>> START
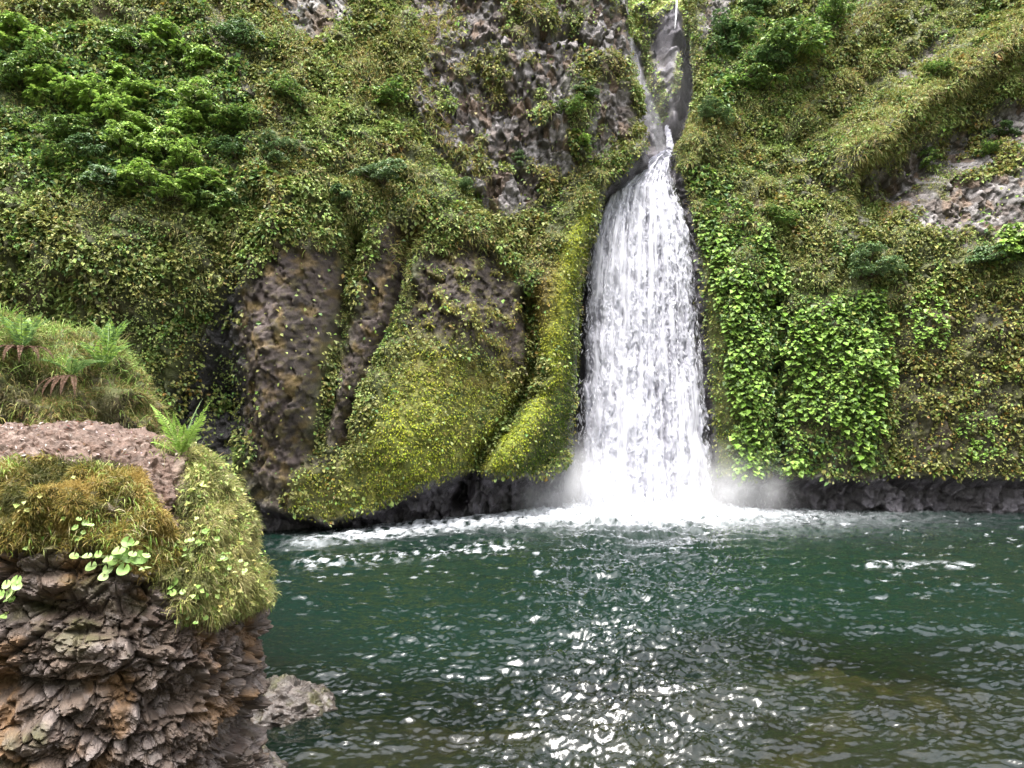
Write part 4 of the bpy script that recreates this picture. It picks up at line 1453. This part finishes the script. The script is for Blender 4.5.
FG = [(.22, .34, .06), (.26, .38, .08), (.17, .29, .05)]
FGD = [(.12, .21, .06), (.16, .25, .08), (.09, .17, .05)]
BR = [(.075, .042, .028), (.05, .03, .02), (.10, .062, .045)]
pxa, pya = proj(Pf)
fm = (Pf[:, 1] < 8.9)
D_ = math.radians
p = near_pt(Pf, pxa, pya, 184, 452, fm)
fern(p - A([0, 0, .02]), 'upright fresh fern with lime fronds on the right shoulder of the large boulder',
     [(.62, D_(68), D_(170), .5, FG, 1), (.5, D_(78), D_(215), .3, FG, 2), (.45, D_(80), D_(260), .3, FG, 3), (.6, D_(80), D_(20), .35, [(.30, .40, .20), (.26, .38, .16)], 4), (.62, D_(70), D_(5), .3, FG, 5), (.55, D_(60), D_(330), .5, FG, 6), (.40, D_(66), D_(300), .5, FG, 8), (.45, D_(40), D_(185), .9, FG, 7)])
fmb = Nb[:, 1] < .3
p = near_pt(Pb, pxb, pyb, 22, 352, fmb, Nb, .16)
fern(p, 'fern with a skirt of drooping brown fronds near the left edge of the higher boulder',
     [(.6, D_(70), D_(a), .7, FGD + FG[:1], 20 + i) for i, a in enumerate((200, 250, 300, 340, 30, 110, 160))],
     [(.62, D_(25), D_(a), 1.9, BR, 40 + i, .045) for i, a in enumerate((185, 215, 235, 258, 280, 300, 325, 350))])
p = near_pt(Pb, pxb, pyb, 66, 372, fmb, Nb, .16)
fern(p, 'dark green fern with limp brown fronds in the middle of the higher boulder',
     [(.5, D_(50), D_(a), 1.1, FGD, 60 + i) for i, a in enumerate((185, 225, 300, 335, 0, 25, 70))],
     [(.6, D_(5), D_(a), 1.6, BR, 80 + i, .045) for i, a in enumerate((235, 255, 270, 285, 305))])
p = near_pt(Pb, pxb, pyb, 96, 368, fmb, Nb, .16)
fern(p, 'green fern spreading on the right brow of the higher boulder',
     [(.55, D_(62), D_(a), .9, FGD + FG, 100 + i) for i, a in enumerate((180, 215, 250, 290, 320, 350, 15, 60))])
p = near_pt(Pb, pxb, pyb, 108, 350, None, Nb, .05)
fern(p, 'upright fern standing at the right end of the grassy crest',
     [(.55, D_(70), D_(a), .6, FGD + FG, 120 + i) for i, a in enumerate((170, 230, 300, 345, 10, 60, 120))])


# ------------------------------------------------------------------ round-leaved plants on the boulder face
def round_plant(P, n_, label, n, spread, size, pal, seed):
    r = np.random.default_rng(seed)
    root = empty('leafy_plant', P, label, 'plant')
    Vl, Vs = [], []
    for i in range(n):
        o = A([r.normal() * spread, -abs(r.normal()) * .05 - .05, r.normal() * spread * .5])
        s = size * r.uniform(.65, 1.15)
        nor = nrm(A([0, -.75, .65]) + r.normal(size=3) * .3)
        t = nrm(np.cross(nor, A([1.0, 0, 0]) + r.normal(size=3) * .3))
        sd = np.cross(nor, t)
        m = 14
        a = np.linspace(.25, 2 * math.pi - .25, m)
        rr = s * .5 * (1 + .07 * np.cos(a * 7))
        ring = o + rr[:, None] * (np.cos(a)[:, None] * t + np.sin(a)[:, None] * sd) + nor * (.15 * s * np.cos(2 * a))[:, None] * .4
        V = np.concatenate([[o - nor * s * .08], ring])
        Fc = A([(0, j, j + 1) for j in range(1, m)])
        cc = A(pal)[r.integers(len(pal))] * r.uniform(.85, 1.15)
        C_ = np.ones((m + 1, 3)) * cc
        C_[0] *= .8
        Vl.append((V, Fc, C_))
        V, Fc = tube([A([0, .06, 0.0]) + o * .15, o * .6 + A([0, -.02, -.02]), o], [.004, .003, .0025], 4)
        Vs.append((V, Fc, np.ones((len(V), 3)) * A((.14, .18, .05))))
    for V, Fc, Cc in Vl:
        link('leaf', mesh('leaf', V, Fc, Cc), M_SHRUB, root)
    V, Fc, Cc = join(Vs)
    link('stem', mesh('stem', V, Fc, Cc), M_SHRUB, root)


RP = [(.24, .36, .10), (.30, .42, .15), (.18, .30, .07)]
for (x_, y_, n, sp, sz, lb, sd) in [
    (124, 556, 24, .12, .11, 'largest cluster of round scalloped leaves in the middle of the boulder face', 1),
    (24, 582, 8, .09, .085, 'small round-leaved cluster near the left edge of the boulder face', 2),
    (172, 590, 7, .09, .07, 'yellowish round-leaved cluster below the soil gully on the boulder', 3),
    (196, 606, 6, .10, .06, 'lowest sparse round-leaved sprig under the hanging moss', 4),
    (200, 545, 10, .13, .055, 'pale round-leaved sprig high on the right flank of the boulder', 5),
    (232, 565, 10, .12, .055, 'pale round-leaved sprig on the outer right flank of the boulder', 6),
    (80, 528, 7, .09, .06, 'jagged green sprig in the dark hollow under the mossy shoulder', 7),
    (4, 613, 3, .05, .06, 'few green leaves at the far left edge of the boulder face', 9),
]:
    m_ = (Pf[:, 1] < 8.9)
    q = near_pt(Pf, pxa, pya, x_, y_, m_, Nf, .08)
    round_plant(q, None, lb, n, sp, sz, RP, 300 + sd)

# ------------------------------------------------------------------ light
W = bpy.data.worlds.new('World')
SC.world = W
W.use_nodes = True
nt = W.node_tree
nt.nodes.clear()
sky = nt.nodes.new('ShaderNodeTexSky')
sky.sky_type = 'NISHITA'
sky.sun_disc = False
sky.sun_elevation = math.radians(74)
sky.sun_rotation = math.radians(200)
sky.air_density = 1.0
sky.dust_density = 6.0
hs = nt.nodes.new('ShaderNodeHueSaturation')
hs.inputs['Saturation'].default_value = .3
bg = nt.nodes.new('ShaderNodeBackground')
bg.inputs[1].default_value = .15
wo = nt.nodes.new('ShaderNodeOutputWorld')
nt.links.new(sky.outputs[0], hs.inputs['Color'])
nt.links.new(hs.outputs[0], bg.inputs[0])
nt.links.new(bg.outputs[0], wo.inputs[0])
sl = bpy.data.lights.new('sun', 'SUN')
sl.energy = 1.5
sl.angle = math.radians(40)
sl.color = (1, .97, .92)
so = bpy.data.objects.new('sun', sl)
COL.objects.link(so)
az, el = math.radians(200), math.radians(74)
dirv = Vector((math.sin(az) * math.cos(el), math.cos(az) * math.cos(el), math.sin(el)))
so.rotation_euler = dirv.to_track_quat('Z', 'Y').to_euler()
so.location = (0, -10, 60)

SC.view_settings.view_transform = 'Standard'
SC.view_settings.look = 'None'
SC.view_settings.gamma = 1
SC.view_settings.exposure = 2.5
SC.cycles.max_bounces = 8
SC.cycles.transparent_max_bounces = 16
SC.cycles.volume_bounces = 1
SC.cycles.use_denoising = True
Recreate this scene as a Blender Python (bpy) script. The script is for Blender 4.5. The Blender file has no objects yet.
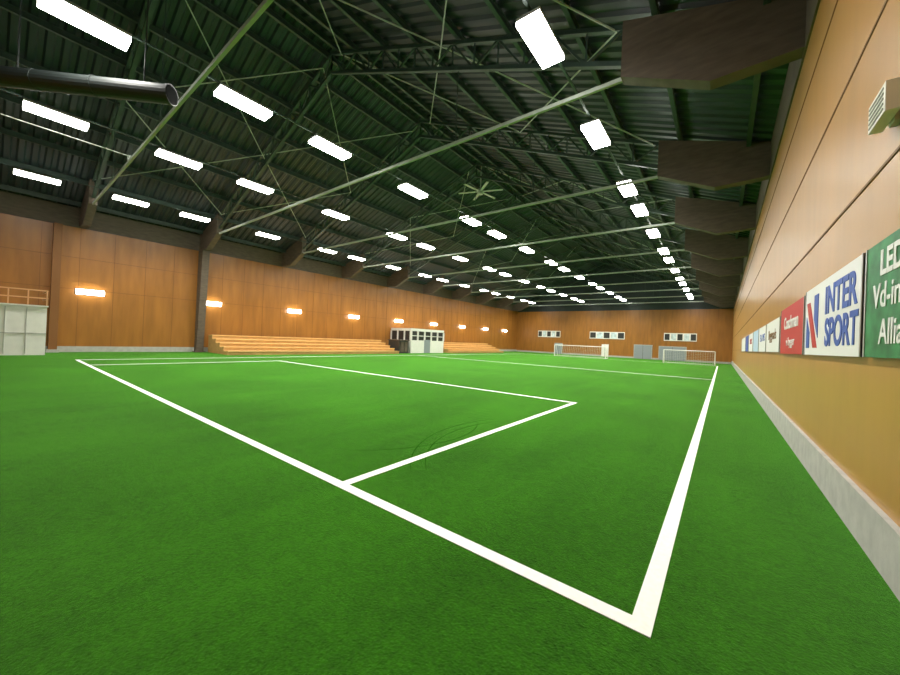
>> END
— DO THIS —
Pictures are to be left out; all else in the entries above is to be quoted exactly.

— FINISHED ANSWER —
Write part 4 of the bpy script that recreates this picture. It picks up at line 1453. This part finishes the script. The script is for Blender 4.5.
FG = [(.22, .34, .06), (.26, .38, .08), (.17, .29, .05)]
FGD = [(.12, .21, .06), (.16, .25, .08), (.09, .17, .05)]
BR = [(.075, .042, .028), (.05, .03, .02), (.10, .062, .045)]
pxa, pya = proj(Pf)
fm = (Pf[:, 1] < 8.9)
D_ = math.radians
p = near_pt(Pf, pxa, pya, 184, 452, fm)
fern(p - A([0, 0, .02]), 'upright fresh fern with lime fronds on the right shoulder of the large boulder',
     [(.62, D_(68), D_(170), .5, FG, 1), (.5, D_(78), D_(215), .3, FG, 2), (.45, D_(80), D_(260), .3, FG, 3), (.6, D_(80), D_(20), .35, [(.30, .40, .20), (.26, .38, .16)], 4), (.62, D_(70), D_(5), .3, FG, 5), (.55, D_(60), D_(330), .5, FG, 6), (.40, D_(66), D_(300), .5, FG, 8), (.45, D_(40), D_(185), .9, FG, 7)])
fmb = Nb[:, 1] < .3
p = near_pt(Pb, pxb, pyb, 22, 352, fmb, Nb, .16)
fern(p, 'fern with a skirt of drooping brown fronds near the left edge of the higher boulder',
     [(.6, D_(70), D_(a), .7, FGD + FG[:1], 20 + i) for i, a in enumerate((200, 250, 300, 340, 30, 110, 160))],
     [(.62, D_(25), D_(a), 1.9, BR, 40 + i, .045) for i, a in enumerate((185, 215, 235, 258, 280, 300, 325, 350))])
p = near_pt(Pb, pxb, pyb, 66, 372, fmb, Nb, .16)
fern(p, 'dark green fern with limp brown fronds in the middle of the higher boulder',
     [(.5, D_(50), D_(a), 1.1, FGD, 60 + i) for i, a in enumerate((185, 225, 300, 335, 0, 25, 70))],
     [(.6, D_(5), D_(a), 1.6, BR, 80 + i, .045) for i, a in enumerate((235, 255, 270, 285, 305))])
p = near_pt(Pb, pxb, pyb, 96, 368, fmb, Nb, .16)
fern(p, 'green fern spreading on the right brow of the higher boulder',
     [(.55, D_(62), D_(a), .9, FGD + FG, 100 + i) for i, a in enumerate((180, 215, 250, 290, 320, 350, 15, 60))])
p = near_pt(Pb, pxb, pyb, 108, 350, None, Nb, .05)
fern(p, 'upright fern standing at the right end of the grassy crest',
     [(.55, D_(70), D_(a), .6, FGD + FG, 120 + i) for i, a in enumerate((170, 230, 300, 345, 10, 60, 120))])


# ------------------------------------------------------------------ round-leaved plants on the boulder face
def round_plant(P, n_, label, n, spread, size, pal, seed):
    r = np.random.default_rng(seed)
    root = empty('leafy_plant', P, label, 'plant')
    Vl, Vs = [], []
    for i in range(n):
        o = A([r.normal() * spread, -abs(r.normal()) * .05 - .05, r.normal() * spread * .5])
        s = size * r.uniform(.65, 1.15)
        nor = nrm(A([0, -.75, .65]) + r.normal(size=3) * .3)
        t = nrm(np.cross(nor, A([1.0, 0, 0]) + r.normal(size=3) * .3))
        sd = np.cross(nor, t)
        m = 14
        a = np.linspace(.25, 2 * math.pi - .25, m)
        rr = s * .5 * (1 + .07 * np.cos(a * 7))
        ring = o + rr[:, None] * (np.cos(a)[:, None] * t + np.sin(a)[:, None] * sd) + nor * (.15 * s * np.cos(2 * a))[:, None] * .4
        V = np.concatenate([[o - nor * s * .08], ring])
        Fc = A([(0, j, j + 1) for j in range(1, m)])
        cc = A(pal)[r.integers(len(pal))] * r.uniform(.85, 1.15)
        C_ = np.ones((m + 1, 3)) * cc
        C_[0] *= .8
        Vl.append((V, Fc, C_))
        V, Fc = tube([A([0, .06, 0.0]) + o * .15, o * .6 + A([0, -.02, -.02]), o], [.004, .003, .0025], 4)
        Vs.append((V, Fc, np.ones((len(V), 3)) * A((.14, .18, .05))))
    for V, Fc, Cc in Vl:
        link('leaf', mesh('leaf', V, Fc, Cc), M_SHRUB, root)
    V, Fc, Cc = join(Vs)
    link('stem', mesh('stem', V, Fc, Cc), M_SHRUB, root)


RP = [(.24, .36, .10), (.30, .42, .15), (.18, .30, .07)]
for (x_, y_, n, sp, sz, lb, sd) in [
    (124, 556, 24, .12, .11, 'largest cluster of round scalloped leaves in the middle of the boulder face', 1),
    (24, 582, 8, .09, .085, 'small round-leaved cluster near the left edge of the boulder face', 2),
    (172, 590, 7, .09, .07, 'yellowish round-leaved cluster below the soil gully on the boulder', 3),
    (196, 606, 6, .10, .06, 'lowest sparse round-leaved sprig under the hanging moss', 4),
    (200, 545, 10, .13, .055, 'pale round-leaved sprig high on the right flank of the boulder', 5),
    (232, 565, 10, .12, .055, 'pale round-leaved sprig on the outer right flank of the boulder', 6),
    (80, 528, 7, .09, .06, 'jagged green sprig in the dark hollow under the mossy shoulder', 7),
    (4, 613, 3, .05, .06, 'few green leaves at the far left edge of the boulder face', 9),
]:
    m_ = (Pf[:, 1] < 8.9)
    q = near_pt(Pf, pxa, pya, x_, y_, m_, Nf, .08)
    round_plant(q, None, lb, n, sp, sz, RP, 300 + sd)

# ------------------------------------------------------------------ light
W = bpy.data.worlds.new('World')
SC.world = W
W.use_nodes = True
nt = W.node_tree
nt.nodes.clear()
sky = nt.nodes.new('ShaderNodeTexSky')
sky.sky_type = 'NISHITA'
sky.sun_disc = False
sky.sun_elevation = math.radians(74)
sky.sun_rotation = math.radians(200)
sky.air_density = 1.0
sky.dust_density = 6.0
hs = nt.nodes.new('ShaderNodeHueSaturation')
hs.inputs['Saturation'].default_value = .3
bg = nt.nodes.new('ShaderNodeBackground')
bg.inputs[1].default_value = .15
wo = nt.nodes.new('ShaderNodeOutputWorld')
nt.links.new(sky.outputs[0], hs.inputs['Color'])
nt.links.new(hs.outputs[0], bg.inputs[0])
nt.links.new(bg.outputs[0], wo.inputs[0])
sl = bpy.data.lights.new('sun', 'SUN')
sl.energy = 1.5
sl.angle = math.radians(40)
sl.color = (1, .97, .92)
so = bpy.data.objects.new('sun', sl)
COL.objects.link(so)
az, el = math.radians(200), math.radians(74)
dirv = Vector((math.sin(az) * math.cos(el), math.cos(az) * math.cos(el), math.sin(el)))
so.rotation_euler = dirv.to_track_quat('Z', 'Y').to_euler()
so.location = (0, -10, 60)

SC.view_settings.view_transform = 'Standard'
SC.view_settings.look = 'None'
SC.view_settings.gamma = 1
SC.view_settings.exposure = 2.5
SC.cycles.max_bounces = 8
SC.cycles.transparent_max_bounces = 16
SC.cycles.volume_bounces = 1
SC.cycles.use_denoising = True
Recreate this scene as a Blender Python (bpy) script. The script is for Blender 4.5. The Blender file has no objects yet.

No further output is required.